Task statement:
Skip the pictures, please, and write out exactly the lines from the opening of the data through the line containing "S.cycles.use_light_tree = False".

——————

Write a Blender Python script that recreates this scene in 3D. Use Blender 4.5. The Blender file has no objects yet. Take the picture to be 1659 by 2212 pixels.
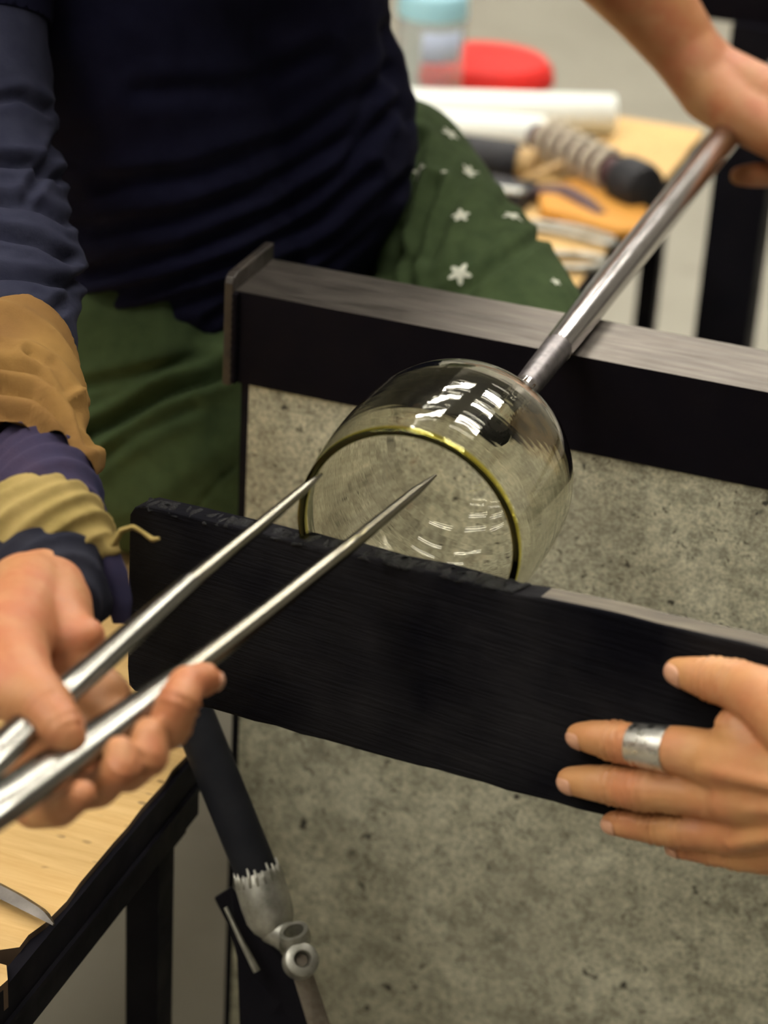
import bpy, bmesh, math, random
import numpy as np
from mathutils import Vector, Matrix, noise
from mathutils.bvhtree import BVHTree

random.seed(7)
S = bpy.context.scene
COL = S.collection
V = Vector

# ------------------------------------------------------------------ camera
# world: X runs along the bench rail, Y along the blowpipe, Z up; the origin is
# the near top left corner of the rail, metres.
W, H, F = 1659.0, 2212.0, 5000.0
yaw, pitch, roll = [math.radians(a) for a in (18.62, 27.17, 3.435)]
DIR = V((-math.sin(yaw) * math.cos(pitch), math.cos(yaw) * math.cos(pitch), -math.sin(pitch)))
_r = DIR.cross(V((0, 0, 1))).normalized()
_u = _r.cross(DIR)
RT = _r * math.cos(roll) + _u * math.sin(roll)
UP = _u * math.cos(roll) - _r * math.sin(roll)


def ray(x, y):
    return DIR + RT * ((x - W / 2) / F) - UP * ((y - H / 2) / F)


CAM = -ray(508, 628) * 1.40
cd = bpy.data.cameras.new('camera')
cam = bpy.data.objects.new('camera', cd)
COL.objects.link(cam)
m = Matrix((RT, UP, -DIR)).transposed().to_4x4()
m.translation = CAM
cam.matrix_world = m
cd.sensor_fit = 'VERTICAL'
cd.sensor_height = 36.0
cd.sensor_width = 36.0
cd.lens = 36.0 * F / H
cd.clip_start = 0.02
cd.dof.use_dof = True
cd.dof.focus_distance = 1.21
cd.dof.aperture_fstop = 6.2
S.camera = cam

# ------------------------------------------------------------------ light
wd = bpy.data.worlds.new('world')
S.world = wd
wd.use_nodes = True
wd.node_tree.nodes['Background'].inputs[0].default_value = (0.9, 0.93, 1.0, 1)
wd.node_tree.nodes['Background'].inputs[1].default_value = 0.05
S.view_settings.view_transform = 'Standard'
S.view_settings.look = 'None'
S.view_settings.gamma = 1.0
S.view_settings.use_curve_mapping = False
S.view_settings.exposure = 0.0
TUBE_POWER = 75.0
CEIL = 3.0
FLOOR = -0.80
# centres of the ceiling fixtures (x, y) and their turn about Z
FIXTURES = [(x, y, 0.15) for y in (-3.0, -1.9, -0.9) for x in (-2.45, -0.95)] + [(0.85, -0.6, 0.15)] + [(x, y, 0.15) for y in (0.9, 2.0, 3.1, 4.2, 5.3) for x in (-0.95, 0.85)]
S.cycles.max_bounces = 8
S.cycles.diffuse_bounces = 2
S.cycles.glossy_bounces = 3
S.cycles.transmission_bounces = 8
S.cycles.volume_bounces = 0
S.cycles.use_light_tree = False


# ------------------------------------------------------------------ helpers
def at(x, y, d):
    return CAM + ray(x, y) * d


def on(axis, val, x, y):
    v = ray(x, y)
    i = 'xyz'.index(axis)
    return CAM + v * ((val - CAM[i]) / v[i])


def tag(o, label, cat, group=None):
    o['label'] = label
    o['category'] = cat
    if group:
        o['group'] = group
    return o


def thing(name, label, cat, loc=(0, 0, 0), group=None):
    o = bpy.data.objects.new(name, None)
    o.empty_display_size = 0.05
    COL.objects.link(o)
    o.location = loc
    tag(o, label, cat, group)
    return o


def link(name, me, mats, parent=None, label=None, smooth=True):
    """link a mesh given in world coordinates; a child keeps its world place"""
    o = bpy.data.objects.new(name, me)
    COL.objects.link(o)
    if not isinstance(mats, (list, tuple)):
        mats = [mats]
    for k in mats:
        me.materials.append(k)
    if smooth:
        me.polygons.foreach_set('use_smooth', [True] * len(me.polygons))
    if parent is not None:
        o.parent = parent
        off = V((0, 0, 0))
        p = parent
        while p is not None:
            off += p.location
            p = p.parent
        o.location = -off
    if label:
        o['label'] = label
    return o


def mesh_from(bm, name='m'):
    me = bpy.data.meshes.new(name)
    bm.normal_update()
    bm.to_mesh(me)
    bm.free()
    return me


def bm_box(bm, lo, hi, mi=0):
    x0, y0, z0 = lo
    x1, y1, z1 = hi
    v = [bm.verts.new(p) for p in ((x0, y0, z0), (x1, y0, z0), (x1, y1, z0), (x0, y1, z0),
                                   (x0, y0, z1), (x1, y0, z1), (x1, y1, z1), (x0, y1, z1))]
    fs = []
    for f in ((0, 3, 2, 1), (4, 5, 6, 7), (0, 1, 5, 4), (1, 2, 6, 5), (2, 3, 7, 6), (3, 0, 4, 7)):
        q = bm.faces.new([v[i] for i in f])
        q.material_index = mi
        fs.append(q)
    return fs


def bevel(bm, w, seg=2, ang=40):
    es = [e for e in bm.edges if len(e.link_faces) == 2 and e.calc_face_angle(0) > math.radians(ang)]
    if es:
        bmesh.ops.bevel(bm, geom=es, offset=w, segments=seg, profile=0.5, affect='EDGES')


def box(name, lo, hi, mats, parent=None, bev=0.002, label=None, top=None):
    bm = bmesh.new()
    fs = bm_box(bm, lo, hi)
    if top is not None:
        fs[1].material_index = top
    if bev:
        bevel(bm, bev)
    return link(name, mesh_from(bm), mats, parent, label, smooth=False)


def sweep(bm, pts, rad, seg=20, up=V((0, 0, 1)), cap=True, mi=0):
    """tube through pts; rad: list of (across, along up)"""
    n = len(pts)
    rings = []
    for i, p in enumerate(pts):
        t = (pts[min(i + 1, n - 1)] - pts[max(i - 1, 0)]).normalized()
        a = t.cross(up)
        if a.length < 1e-6:
            a = t.cross(V((1, 0, 0)))
        a.normalize()
        b = a.cross(t).normalized()
        ra, rb = rad[i] if isinstance(rad[i], (tuple, list)) else (rad[i], rad[i])
        rings.append([bm.verts.new(p + a * (ra * math.cos(2 * math.pi * k / seg)) + b * (rb * math.sin(2 * math.pi * k / seg)))
                      for k in range(seg)])
    for i in range(n - 1):
        for k in range(seg):
            f = bm.faces.new((rings[i][k], rings[i][(k + 1) % seg], rings[i + 1][(k + 1) % seg], rings[i + 1][k]))
            f.material_index = mi
    if cap:
        f = bm.faces.new(list(reversed(rings[0]))); f.material_index = mi
        f = bm.faces.new(rings[-1]); f.material_index = mi
    bmesh.ops.recalc_face_normals(bm, faces=bm.faces[:])


def tube(name, pts, rad, mat, parent=None, seg=20, up=V((0, 0, 1)), label=None):
    bm = bmesh.new()
    sweep(bm, [V(p) for p in pts], rad, seg, up)
    o = link(name, mesh_from(bm), mat, parent, label)
    return sharp(o)


def sharp(o, ang=35):
    me = o.data
    bm = bmesh.new()
    bm.from_mesh(me)
    for e in bm.edges:
        if len(e.link_faces) == 2 and e.calc_face_angle(0) > math.radians(ang):
            e.smooth = False
    bm.to_mesh(me)
    bm.free()
    return o


def lathe(bm, prof, origin, axis, seg=48, closed=False, mi=0):
    """prof: (r, t) along axis from origin"""
    axis = V(axis).normalized()
    a = axis.cross(V((0.3, 0.2, 1))).normalized()
    b = axis.cross(a).normalized()
    rings = []
    for r, t in prof:
        if r < 1e-7:
            rings.append([bm.verts.new(origin + axis * t)])
        else:
            rings.append([bm.verts.new(origin + axis * t + (a * math.cos(2 * math.pi * k / seg) + b * math.sin(2 * math.pi * k / seg)) * r)
                          for k in range(seg)])
    pairs = list(zip(rings[:-1], rings[1:]))
    if closed:
        pairs.append((rings[-1], rings[0]))
    for p, q in pairs:
        for k in range(seg):
            k2 = (k + 1) % seg
            if len(p) == 1 and len(q) == 1:
                continue
            if len(p) == 1:
                f = bm.faces.new((p[0], q[k2], q[k]))
            elif len(q) == 1:
                f = bm.faces.new((p[k], p[k2], q[0]))
            else:
                f = bm.faces.new((p[k], p[k2], q[k2], q[k]))
            f.material_index = mi
    bmesh.ops.recalc_face_normals(bm, faces=bm.faces[:])


def lathed(name, prof, origin, axis, mat, parent=None, seg=48, closed=False, label=None):
    bm = bmesh.new()
    lathe(bm, prof, V(origin), axis, seg, closed)
    return sharp(link(name, mesh_from(bm), mat, parent, label))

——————

Result:
Write a Blender Python script that recreates this scene in 3D. Use Blender 4.5. The Blender file has no objects yet. Take the picture to be 1659 by 2212 pixels.
import bpy, bmesh, math, random
import numpy as np
from mathutils import Vector, Matrix, noise
from mathutils.bvhtree import BVHTree

random.seed(7)
S = bpy.context.scene
COL = S.collection
V = Vector

# ------------------------------------------------------------------ camera
# world: X runs along the bench rail, Y along the blowpipe, Z up; the origin is
# the near top left corner of the rail, metres.
W, H, F = 1659.0, 2212.0, 5000.0
yaw, pitch, roll = [math.radians(a) for a in (18.62, 27.17, 3.435)]
DIR = V((-math.sin(yaw) * math.cos(pitch), math.cos(yaw) * math.cos(pitch), -math.sin(pitch)))
_r = DIR.cross(V((0, 0, 1))).normalized()
_u = _r.cross(DIR)
RT = _r * math.cos(roll) + _u * math.sin(roll)
UP = _u * math.cos(roll) - _r * math.sin(roll)


def ray(x, y):
    return DIR + RT * ((x - W / 2) / F) - UP * ((y - H / 2) / F)


CAM = -ray(508, 628) * 1.40
cd = bpy.data.cameras.new('camera')
cam = bpy.data.objects.new('camera', cd)
COL.objects.link(cam)
m = Matrix((RT, UP, -DIR)).transposed().to_4x4()
m.translation = CAM
cam.matrix_world = m
cd.sensor_fit = 'VERTICAL'
cd.sensor_height = 36.0
cd.sensor_width = 36.0
cd.lens = 36.0 * F / H
cd.clip_start = 0.02
cd.dof.use_dof = True
cd.dof.focus_distance = 1.21
cd.dof.aperture_fstop = 6.2
S.camera = cam

# ------------------------------------------------------------------ light
wd = bpy.data.worlds.new('world')
S.world = wd
wd.use_nodes = True
wd.node_tree.nodes['Background'].inputs[0].default_value = (0.9, 0.93, 1.0, 1)
wd.node_tree.nodes['Background'].inputs[1].default_value = 0.05
S.view_settings.view_transform = 'Standard'
S.view_settings.look = 'None'
S.view_settings.gamma = 1.0
S.view_settings.use_curve_mapping = False
S.view_settings.exposure = 0.0
TUBE_POWER = 75.0
CEIL = 3.0
FLOOR = -0.80
# centres of the ceiling fixtures (x, y) and their turn about Z
FIXTURES = [(x, y, 0.15) for y in (-3.0, -1.9, -0.9) for x in (-2.45, -0.95)] + [(0.85, -0.6, 0.15)] + [(x, y, 0.15) for y in (0.9, 2.0, 3.1, 4.2, 5.3) for x in (-0.95, 0.85)]
S.cycles.max_bounces = 8
S.cycles.diffuse_bounces = 2
S.cycles.glossy_bounces = 3
S.cycles.transmission_bounces = 8
S.cycles.volume_bounces = 0
S.cycles.use_light_tree = False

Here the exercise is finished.